More dim sum to come from mainland SOEs
China will put more dim sum bonds on the menu this year, with the new supply of offshore renminbi-denominated debt to include issuance from state-owned enterprises, predicts Moody’s.
The rating agency points to China’s desire to encourage greater RMB flows in and out of the mainland, as it gradually moves towards internationalisation of the currency.
Investor appetite waned for dim sum bonds during the summer amid an emerging markets sell-off, with only $505 million of dim sum bonds issued during Q3 2013, compared to $4 billion in the previous quarter, according to data provider Dealogic.
However, issuance is expected to pick up with the encouragement of the Chinese government, which aims to increase the number and broaden the types of mainland companies that can issue the bonds, according to Moody’s.
In doing so, the government hopes to help attract institutional investors seeking RMB-denominated investments to the asset class.
For state-owned entities, dim sum bond issuance would help them to raise capital amid a bottleneck in the domestic capital markets.
Selling stakes in SOEs to private equity investors is also not an easy task. Foreign PE firms in particular have faced unpopular domestic public sentiment when trying to make acquisitions.
The central government will likely allow regional or local government SOEs, which have no experience in raising offshore capital, “to tap the dim sum market directly without going through the usual regulatory approval process for offshore US dollar bond issuance", says Moody’s.
However, it adds that the credit quality of the SOE-issued bonds would be tied to the governments that own them. The governments have limited information available on their financial position, although transparency is gradually improving.

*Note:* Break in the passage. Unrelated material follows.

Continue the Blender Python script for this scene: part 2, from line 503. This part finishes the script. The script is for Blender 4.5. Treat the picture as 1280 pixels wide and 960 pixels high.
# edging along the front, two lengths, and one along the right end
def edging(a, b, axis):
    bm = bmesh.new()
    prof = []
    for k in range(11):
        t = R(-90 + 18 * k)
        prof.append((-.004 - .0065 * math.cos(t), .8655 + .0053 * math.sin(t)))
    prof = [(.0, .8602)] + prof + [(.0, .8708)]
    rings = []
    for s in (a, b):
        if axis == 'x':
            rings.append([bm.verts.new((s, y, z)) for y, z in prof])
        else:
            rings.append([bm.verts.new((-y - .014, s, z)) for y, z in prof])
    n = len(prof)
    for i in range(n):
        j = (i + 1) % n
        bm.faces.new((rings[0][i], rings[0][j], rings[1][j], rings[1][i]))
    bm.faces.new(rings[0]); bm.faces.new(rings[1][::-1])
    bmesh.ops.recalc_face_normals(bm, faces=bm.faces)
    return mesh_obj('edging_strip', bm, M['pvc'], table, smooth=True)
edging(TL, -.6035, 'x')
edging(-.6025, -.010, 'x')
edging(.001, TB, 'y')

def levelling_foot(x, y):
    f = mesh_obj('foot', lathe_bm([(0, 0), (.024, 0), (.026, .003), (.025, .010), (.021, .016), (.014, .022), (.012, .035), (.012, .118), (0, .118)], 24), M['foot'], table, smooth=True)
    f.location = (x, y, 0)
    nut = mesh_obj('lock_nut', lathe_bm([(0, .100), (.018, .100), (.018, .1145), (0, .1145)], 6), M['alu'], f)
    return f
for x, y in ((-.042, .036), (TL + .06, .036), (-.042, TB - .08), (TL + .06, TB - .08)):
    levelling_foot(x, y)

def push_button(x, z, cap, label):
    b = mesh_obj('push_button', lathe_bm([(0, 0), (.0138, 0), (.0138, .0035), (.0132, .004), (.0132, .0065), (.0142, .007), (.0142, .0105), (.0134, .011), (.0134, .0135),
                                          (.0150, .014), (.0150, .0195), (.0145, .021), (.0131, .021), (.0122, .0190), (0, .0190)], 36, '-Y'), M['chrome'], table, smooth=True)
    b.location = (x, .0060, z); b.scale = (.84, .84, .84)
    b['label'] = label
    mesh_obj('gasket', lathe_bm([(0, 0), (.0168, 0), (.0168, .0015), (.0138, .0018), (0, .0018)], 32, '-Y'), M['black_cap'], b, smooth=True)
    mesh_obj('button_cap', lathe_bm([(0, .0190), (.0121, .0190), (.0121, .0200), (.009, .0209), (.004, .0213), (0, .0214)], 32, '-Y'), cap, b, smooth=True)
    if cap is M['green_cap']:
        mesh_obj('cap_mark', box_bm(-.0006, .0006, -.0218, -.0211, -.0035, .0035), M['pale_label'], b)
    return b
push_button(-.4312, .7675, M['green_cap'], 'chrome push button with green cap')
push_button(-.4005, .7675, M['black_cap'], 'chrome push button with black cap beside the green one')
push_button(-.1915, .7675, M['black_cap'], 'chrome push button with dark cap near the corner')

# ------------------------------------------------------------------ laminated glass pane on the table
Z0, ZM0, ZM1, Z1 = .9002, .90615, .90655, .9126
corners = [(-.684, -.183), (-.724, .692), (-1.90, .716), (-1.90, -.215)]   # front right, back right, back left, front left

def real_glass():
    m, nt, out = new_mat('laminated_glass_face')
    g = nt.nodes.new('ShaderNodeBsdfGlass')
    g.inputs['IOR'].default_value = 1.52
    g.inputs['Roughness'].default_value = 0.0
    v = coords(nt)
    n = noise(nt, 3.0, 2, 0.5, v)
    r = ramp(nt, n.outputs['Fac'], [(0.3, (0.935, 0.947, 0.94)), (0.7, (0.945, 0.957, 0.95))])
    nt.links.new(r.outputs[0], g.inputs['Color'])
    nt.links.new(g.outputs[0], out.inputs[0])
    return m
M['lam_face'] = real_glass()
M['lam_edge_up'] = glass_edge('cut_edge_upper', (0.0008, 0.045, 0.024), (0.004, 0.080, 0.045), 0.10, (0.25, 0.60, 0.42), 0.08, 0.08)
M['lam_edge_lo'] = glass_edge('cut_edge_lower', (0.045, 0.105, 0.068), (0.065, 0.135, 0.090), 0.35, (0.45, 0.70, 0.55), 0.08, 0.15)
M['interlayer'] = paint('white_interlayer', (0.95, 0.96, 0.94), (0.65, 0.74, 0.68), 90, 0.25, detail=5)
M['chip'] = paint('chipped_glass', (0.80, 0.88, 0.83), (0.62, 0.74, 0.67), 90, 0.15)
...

Five large SOEs have previously been allowed to issue dim sum bonds through a pilot project in 2011, with China General Nuclear Power, Baosteel, China Huaneng, China Minmetals and China Datang taking part.
Only Baosteel, one of China’s largest steelmakers, has used its full quota of Rmb6.5 billion ($1 billion) as of October 11 with the others still short of their issuance quota, according to data from Bloomberg and Wind Information.
Baosteel and China General Nuclear Power are also the only SOEs of the five to have ratings – of A3 stable and A3 negative respectively – while the others are unrated.
The HSBC Offshore RMB Bond Index was up 0.72% in September. HSBC forecasts that dim sum bonds could offer a full-year return of 5-7% as economic growth continues to pick up.